Exercise Scientist Gurpreet Singh is combining his love of sport, science and technology to forge an exciting career in research. His studies into athlete thermoregulation and heat strain have been published internationally, and are being used to inform State government planning for public spaces.

Born and raised in Coffs Harbour, Gurpreet’s love of sport all started with cricket. He enrolled in Southern Cross University’s Bachelor of Sport and Exercise Science as a way to intersect his interest in athletics and science.

“I really love being able to improve athletic performance through training and using scientific knowledge,” Gurpreet said.

This passion led him to undertake an Honours year and hone his research skills through the Doctor of Philosophy (PhD) program.

Gurpreet’s research is investigating the influence synthetic grass sports surfaces have on athlete thermoregulation and heat strain.

“In Australia, synthetic grass fields get really hot in summer. I’m investigating whether synthetic grass increases the risk of heat strain compared to natural grass for athletes,” Gurpreet said.

“They are becoming very popular because synthetic grass is more durable then natural grass and less susceptible to damage, meaning more matches can be played than on natural grass.”

His research has now been published in the International Journal of Biometeorology and as part of a review commissioned by the former NSW Minister of Planning and Public Spaces into the use of synthetic grass in public spaces.

“To be a young researcher and have an outcome like that was huge,” Gurpreet said.

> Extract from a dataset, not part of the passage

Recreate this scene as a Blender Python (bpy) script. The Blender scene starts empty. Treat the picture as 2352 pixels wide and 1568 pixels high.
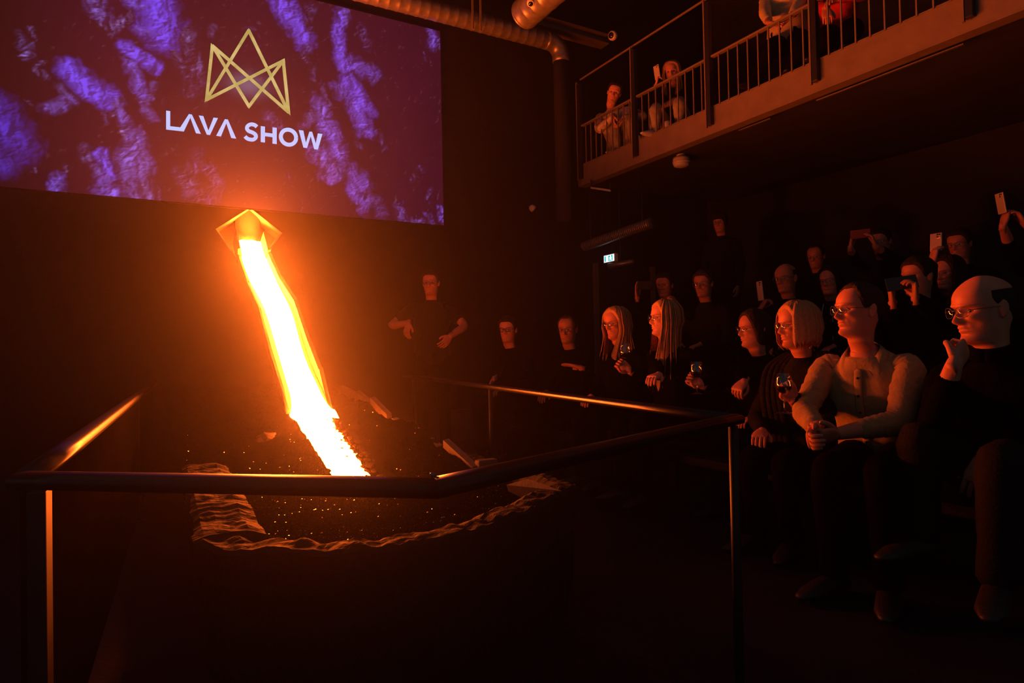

When Gurpreet saw that the NSW Chief Scientist and Engineer was compiling a report on the use of synthetic grass in public spaces, he decided to take a shot and reached out.

“I didn’t think I would ever get a reply back but we were asked to contribute to the review. I reported on the limitations and future directions for research assessing the risk of heat stress on synthetic grass, which has now been published,” he said.

“I wouldn’t have been able to do that if I didn’t make that opportunity.”

“When I first started my studies, I always thought I wanted to become a sport scientist. I didn’t really know what research was until the later years of my degree. Now, my goal is to become an established researcher.”

Gurpreet standing in front of poster about his research

 

Opportunities have been aplenty for Gurpreet throughout his studies. During his undergraduate degree, Gurpreet completed a placement experience with the NRL Canterbury Bankstown Bulldogs first grade team in Sydney, giving him a first taste of working with elite athletes.

“I was taught how to use the GPS technology that athletes wear,” Gurpreet said. “The device measures the amount of running during a match or during training. The purpose is to prevent over-training and make sure the athletes are at peak performance before a game.

“I really like the use of technology in sport and how that can help coaches improve athlete performance.”

Following this experience, Gurpreet has now landed a role with the female Gold Coast Future Titans Rugby League academy and was a part of the Gold Coast Titans 2023 NRLW team.

Gurpreet said his undergraduate degree introduced him to career path in research that he otherwise would not have considered.

“When I first started my studies, I always thought I wanted to become a sport scientist. I didn’t really know what research was until the later years of my degree. Now my goal is to become an established researcher in the field of athlete thermoregulation and athletic performance.”

If past performance is anything to go by, Gurpreet should have a good innings.